In this book, a small part of the Civil War is told through the eyes of Homer P. Figg, a twelve-year-old from Maine who's had a hard life. Homer's unique personality - he's brave and loyal, but loves to stretch the truth - lends itself well to the story Rodman Philbrick is telling. Homer has several adventures exploring the American countryside for his brother, who has been illegally drafted into the Union Army. Towards the end, Homer sees battle - "the elephant" - himself. The descriptions of the battle are heartrending. Homer is so young, and battle makes men so old. Though this book is for kids, there is little shielding of the realities of war.

It's the point of view of the protagonist that will make the Civil War come alive for kids who read this book. Instead of learning about hardtack, cooking in the 19th century, the way battle wounds were treated, the true nature of the Emancipation Proclamation, and the names of generals from a textbook, all of these make up Homer's day-to-day life.

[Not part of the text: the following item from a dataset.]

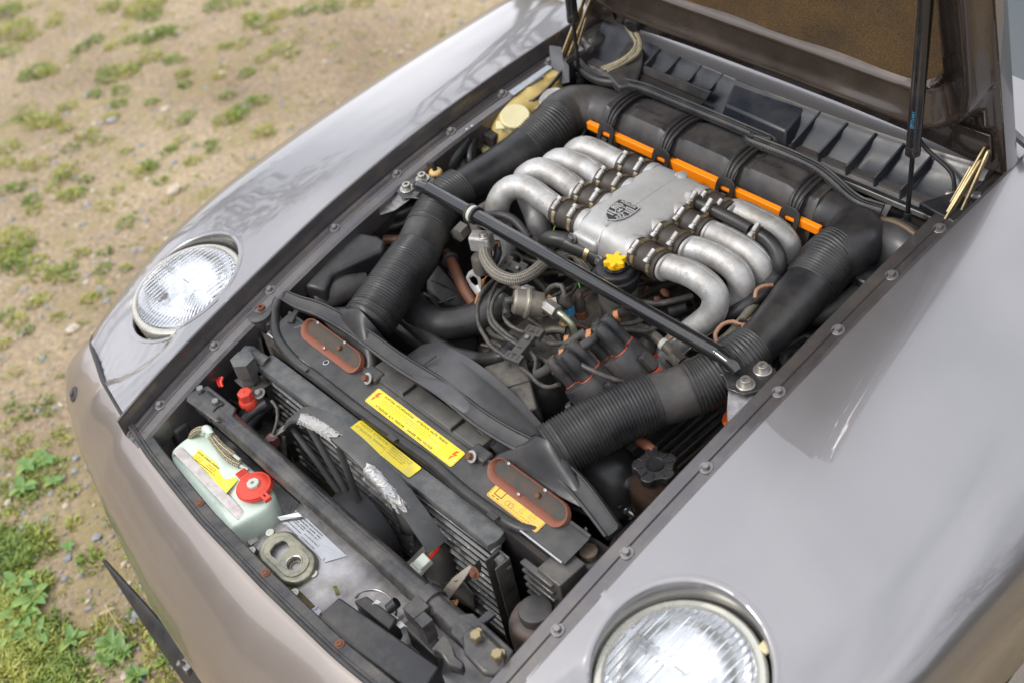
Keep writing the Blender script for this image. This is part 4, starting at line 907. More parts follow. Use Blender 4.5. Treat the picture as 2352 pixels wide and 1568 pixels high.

Maine in the 1860s is portrayed as a very real place, with genuine inhabitants, good and bad people. Yes, sometimes Homer's antics are a little farfetched - he's a very lucky 12-year-old - but that's part of what makes the book not quite as serious as it could have been. The levity introduced by what Homer gets himself into is a welcome balance between the realities of war he experiences.

I did feel that Homer's character took a few pages to establish itself. I didn't have a handle on his true scampish nature until a bit later. But that also stays true to his narration; people leave bits out and don't explain everything at once. I think kids will be much more quick to identify with Homer.